Perhaps you are familiar with this line from the Old Testament book, Ecclesiastes:

There is an appointed time for everything, and a time for every affair under
the heavens. (Ecc 3:1)

or, maybe like me you remember this little ditty:
To everything (turn, turn, turn)
There is a season (turn, turn, turn)
And a time to every purpose, under heaven (The Byrds)

We are deep into a season within the Church that seems so….well, ordinary. What purpose could there be to something that has such a boring name? Here’s a thought…ordinary time is like a summer road trip. It’s not that these times aren’t important; they are monumentally important because they take us closer toward our goal.

We have three kids and plane tickets are expensive, so when we travel it’s almost always by car. Drives to Florida have become routine since my parents’ move there. Washington DC? Yep. New York City? You bet. If we want to go somewhere, we pile in the car, excited to get to our destination but just as happy to spend the next 10-20 hours hanging out together with no distractions. There have been times of gut-busting laughter ringing through the confines of our family automobile and times of serious conversations with maturing children. When we drove to Florida while my mom was on life-support there, we shared tears and quiet consolations. Driving to NY for a one-night stop just to see a musical on Broadway involved a great deal of silliness. Through all of these trips and many more we have grown closer as a family. Those quiet hours, listening to my grown children softly snoring in the backseat, are priceless to me. While we eagerly or anxiously anticipated getting to our destination, we enjoyed the journey.
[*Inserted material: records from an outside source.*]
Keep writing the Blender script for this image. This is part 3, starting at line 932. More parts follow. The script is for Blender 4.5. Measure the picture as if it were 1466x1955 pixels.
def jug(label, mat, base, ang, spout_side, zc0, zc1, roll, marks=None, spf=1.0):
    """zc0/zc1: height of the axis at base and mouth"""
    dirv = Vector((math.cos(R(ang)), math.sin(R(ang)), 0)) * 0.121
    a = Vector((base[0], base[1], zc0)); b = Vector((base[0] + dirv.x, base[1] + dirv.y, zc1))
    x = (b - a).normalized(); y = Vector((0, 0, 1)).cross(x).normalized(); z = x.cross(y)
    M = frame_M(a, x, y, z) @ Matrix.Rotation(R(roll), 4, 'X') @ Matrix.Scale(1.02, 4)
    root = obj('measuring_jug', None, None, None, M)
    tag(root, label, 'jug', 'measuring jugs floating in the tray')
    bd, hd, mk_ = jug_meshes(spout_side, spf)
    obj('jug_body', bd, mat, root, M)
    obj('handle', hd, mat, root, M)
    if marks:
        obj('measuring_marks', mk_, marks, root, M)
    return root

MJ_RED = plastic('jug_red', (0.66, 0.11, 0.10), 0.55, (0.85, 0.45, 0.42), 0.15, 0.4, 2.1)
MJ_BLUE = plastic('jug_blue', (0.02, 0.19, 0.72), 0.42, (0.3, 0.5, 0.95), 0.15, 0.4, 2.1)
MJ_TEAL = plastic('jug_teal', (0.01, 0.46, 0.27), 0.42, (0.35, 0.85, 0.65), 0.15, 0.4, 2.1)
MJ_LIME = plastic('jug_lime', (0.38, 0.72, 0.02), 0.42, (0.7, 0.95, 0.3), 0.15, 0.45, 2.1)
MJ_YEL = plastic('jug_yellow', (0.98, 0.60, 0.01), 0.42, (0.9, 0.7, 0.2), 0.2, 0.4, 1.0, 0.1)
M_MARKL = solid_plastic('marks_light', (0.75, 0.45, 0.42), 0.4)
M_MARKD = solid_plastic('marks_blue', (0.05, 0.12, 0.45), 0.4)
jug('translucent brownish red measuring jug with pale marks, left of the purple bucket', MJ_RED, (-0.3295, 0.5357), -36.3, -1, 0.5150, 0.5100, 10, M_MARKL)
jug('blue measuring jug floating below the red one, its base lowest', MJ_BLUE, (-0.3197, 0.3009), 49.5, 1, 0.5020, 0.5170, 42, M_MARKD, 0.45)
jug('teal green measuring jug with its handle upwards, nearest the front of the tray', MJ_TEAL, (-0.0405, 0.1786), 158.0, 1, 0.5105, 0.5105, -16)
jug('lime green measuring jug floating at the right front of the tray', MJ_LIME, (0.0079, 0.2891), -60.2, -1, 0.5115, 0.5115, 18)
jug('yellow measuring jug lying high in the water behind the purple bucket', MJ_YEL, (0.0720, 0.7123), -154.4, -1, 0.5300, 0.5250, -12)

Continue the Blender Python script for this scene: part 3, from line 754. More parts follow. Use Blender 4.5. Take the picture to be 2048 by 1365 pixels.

Our liturgical journey is no different. The Church gifts us with the opportunity to spend some quiet time, not away from the Mass, but drawing closer as a family through the shared experience of the trip through it. “Ordinary” comes from a Latin word meaning: ordered, numbered, counted – NOT boring. If “Ordinary Time” is ordered/numbered time, what are we ordered toward? What are we counting to? Ultimately, Ordinary Time is moving us, as a pilgrim Church, toward the return of Christ, but until then we move toward the final Sunday in OT, Christ the King of the Universe.

These 33 or 34 weeks (depending on when Easter falls) allow us a chance to experience the life of Christ and the life of the Church without the intense focus of an event. We can and should soak in this time. Through this season our readings lay out for us the journey Christ took in His life. We read about His miracles, His prayer time, His friendships and sorrows. We become immersed in His dayto-day life. This is our chance to grow closer to Him in the “ordinary” events of life and to be continually converted. The appropriate liturgical color for Ordinary Time is green because green is the color of growth, and we are called to grow in our faith, grow closer to Jesus, grow deeper in love during this season. It’s not stagnant; it’s alive!

I’m sure you’ve heard the phrase that life is what happens while you’re busy making other plans. This is Ordinary Time. The time of life that passes, almost silently, while we are distracted with heat, vacations, fall/back to school planning, scheduling Thanksgiving meals with all the extended family, fretting over that post-holiday credit card bill….these are the weeks that Jesus invites us to walk closer to Him.

What if it still seems boring (aka: are we there yet syndrome)? Well, try bringing some of the season into your home the same as you would with an Advent wreath or Christmas tree. Use a green tablecloth for the dinner table. Plant a few plants with small children and spend time nurturing their growth together. When you are out of town on vacation, find a local parish. Focus on the original “green” movement where we are called by God to care for the planet that He has given us. Help your children understand their responsibility to recycle-reduce-reuse through this lens. Above all, don’t skip out on Mass. God wants to spend some time with you, Jesus wants to give Himself to you, the Holy Spirit wants to pour Himself into you…even during this ordinary time!